SHEPARD, C.J., and DICKSON, SULLIVAN and SELBY, JJ., concur.

NOTES

[1] T.R. 75(A) permits a plaintiff to bring suit in any county qualifying under subsections (1) though (10). Each county is a county of preferred venue. 4 W. HARVEY, INDIANA PRACTICE § 75.2 at 552 (2d ed. 1991). See also Jasper County Bd. of County Comm'rs v. Monfort, 663 N.E.2d 1166, 1167 (Ind.Ct.App.1996) (court determined that two counties have preferred venue status); Storey Oil Co. v. American States Ins. Co., 622 N.E.2d 232, 235 (Ind.Ct.App.1993) (plaintiff may elect to bring suit in any county meeting the rule's criteria and each county is a county of preferred venue).

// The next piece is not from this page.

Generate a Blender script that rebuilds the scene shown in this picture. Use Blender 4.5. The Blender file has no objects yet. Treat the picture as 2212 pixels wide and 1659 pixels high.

[2] Insurer seems to concede that the "agency" that sold the policy to plaintiffs is an "agent" of defendant for purposes of T.R. 75(A)(4). Assuming this to be true, the Court of Appeals was not correct in suggesting that the provisions of T.R. 75(A)(4) referring to "office or agency" of a defendant requires that the agent, if a separate corporate or unincorporated entity, be named as a defendant. It is sufficient that a named defendant had an agency in the county if the other terms of T.R. 75(A)(4) are met. Because no wrongdoing or even involvement of the agency in Randolph County is alleged, however, the ultimate conclusion of the Court of Appeals is correct that the agency did not create preferred venue because the agency, which sold the policy and did nothing with respect to this coverage dispute, is not one "to which the claim [for breach of contract by denying coverage] relates or out of which the claim arose." T.R. 75(A)(4).

[3] T.R.75(A)(10), by its own terms, is applicable only when T.R. 75A(1)-(9) do not provide preferred venue.

[4] There may, of course, be other grounds for a transfer. See, e.g., Ind.Trial Rule 20 (permissive joinder of parties); and Ind.Trial Rule 76 (change of venue).